Dumbarton Library, 13-15 Strathleven Place, Dumbarton is a Grade B listed building in the West Dunbartonshire local planning authority area, Scotland. First listed on 28 October 2025. Public library.

Dumbarton Library, 13-15 Strathleven Place, Dumbarton

WRENN ID
turning-stronghold-nettle
Grade
B
Local Planning Authority
West Dunbartonshire
Country
Scotland
Date first listed
28 October 2025
Type
Public library
Source
Historic Environment Scotland listing

Description

Dumbarton Library is a two-storey building with basement, purpose-built as a Carnegie public library and designed by William Reid. Dated 1909 and opened to the public on 26 September 1910, it is constructed in rusticated, coursed, pale Dalreoch ashlar sandstone with a red brick rear section featuring contrasting ashlar margins. The building is designed in Baroque classical style and comprises three bays across its principal southeast elevation.

The principal elevation displays a recessed aediculed bay with a central window opening and the town Coat of Arms above, flanked by two pairs of Ionic columns. The building is inscribed 'Public Library'. Steps lead up to a round-arched entrance in the right-hand bay with a datestone inscribed '1909' above. The entrance features a replacement door with a semi-circular coloured glass fanlight. The left-hand corner bay rises two storeys high with a tall attic parapet returning to the west. Open pediments break the roof eaves with putti decoration, and a pediment sits above the ground floor window opening. A string course runs at ground floor level, with a dentilled cornice below the roofline and balustraded decoration above.

A separate dedicated committee room on the upper floor is accessed via a pedimented entrance archway from Strathleven Place, featuring a timber multi-panelled door and a cornice on console brackets above. A separate pedestrian entrance leads to basement level from Strathleven Place.

Windows vary in size, shape and style, comprising a mixture of replacement uPVC and earlier timber frames with predominantly multi-pane glazing patterns of various configurations. The committee room section retains predominantly timber window frames, while the brick-built rear section has tall, narrow windows with mostly replacement uPVC glazing.

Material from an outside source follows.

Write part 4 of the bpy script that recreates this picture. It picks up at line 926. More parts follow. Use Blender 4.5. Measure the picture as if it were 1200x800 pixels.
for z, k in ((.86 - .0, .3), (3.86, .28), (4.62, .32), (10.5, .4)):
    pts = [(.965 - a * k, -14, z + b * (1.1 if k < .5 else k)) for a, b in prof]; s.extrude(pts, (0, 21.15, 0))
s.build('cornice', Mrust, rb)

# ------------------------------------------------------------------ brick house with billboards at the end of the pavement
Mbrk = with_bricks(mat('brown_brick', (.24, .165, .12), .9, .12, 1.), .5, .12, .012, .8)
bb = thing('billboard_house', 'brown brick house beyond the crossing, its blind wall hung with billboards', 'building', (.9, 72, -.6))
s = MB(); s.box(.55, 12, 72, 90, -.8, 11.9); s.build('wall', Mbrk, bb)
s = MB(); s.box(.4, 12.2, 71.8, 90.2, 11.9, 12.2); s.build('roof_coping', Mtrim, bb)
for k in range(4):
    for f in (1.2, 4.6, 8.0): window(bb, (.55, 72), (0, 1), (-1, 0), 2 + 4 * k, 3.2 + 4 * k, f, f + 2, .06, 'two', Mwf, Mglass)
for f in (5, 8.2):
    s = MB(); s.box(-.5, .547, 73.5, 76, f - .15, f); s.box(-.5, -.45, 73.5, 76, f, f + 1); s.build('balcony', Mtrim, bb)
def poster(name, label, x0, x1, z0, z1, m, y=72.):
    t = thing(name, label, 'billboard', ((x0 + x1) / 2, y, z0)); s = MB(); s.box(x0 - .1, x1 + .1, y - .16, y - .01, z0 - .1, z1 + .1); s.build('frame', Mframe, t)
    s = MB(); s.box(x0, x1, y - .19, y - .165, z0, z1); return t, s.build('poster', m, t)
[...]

Roofs are shallowly pitched and slate-covered with some flat-roofed areas. Regularly placed roof ventilators line the roof ridges and some chimneystacks remain in situ.

The interior retains many early 20th-century neo-Baroque and classical style features, including vaulted plasterwork ceilings to the main ground floor rooms, moulded cornicing, ventilation grilles, translucent rooflights, the librarian's room cupola, glazed partitions, timber panelling, doors, and glazed floor tiles. Decorative coloured glass glazing is used throughout. The side entrance features a stone staircase with moulded timber balusters leading to the committee room, which contains timber panelling and decorative plasterwork.

A bell-shaped stone tablet dated 1732 and 1790, inscribed 'Tu Des Corona Decus' (meaning 'Do Thou Give Me Glory For a Crown'), is mounted above a fire exit in the eastern wall of the 1968 extension. Originally part of the Collegiate Church of St Mary, it later formed part of a dormer in the 18th-century Mackenzie House on the High Street before being relocated here in 1969.

Low stone walls with pyramidal coping front the pavement along Strathleven Place. Sandstone rubble boundary walls with flat coping bound the property along Church Street and the roundabout elevation.

Historical Background

In August 1904, Andrew Carnegie offered £6,000 towards a new library for Dumbarton on condition that a suitable site be secured without burdening ratepayers. The offer was accepted, but four years elapsed before a suitable site was found. The site along Strathleven Place was purchased from the Town Council for £750 and raised by public subscription.

A design competition for the new library was won by local architect William Reid. His plans were approved on 4 January 1909 by the Dean of Guild and the library was constructed largely as outlined on these plans. The library opened to the public on 26 September 1910 and first appears on the Ordnance Survey map of 1914. At construction, it was flanked by existing buildings on both sides and the town tram network ran along Strathleven Place.

In 1951, library management changed from closed access to open access. The 1963 Ordnance Survey map shows the library footprint unchanged, but the adjacent plot to the east had been cleared and appears marked as a car park.

An extension was proposed in the mid-1960s. Work began in May 1968 and opened later that year, added to the northeast elevation and occupying much of the car park. The bell-shaped stone tablet was placed above the emergency exit of this extension in 1969.

As of September 2025, the library service remains in this building on Strathleven Place, though plans exist for it to become a publicly accessible community collections store and archive.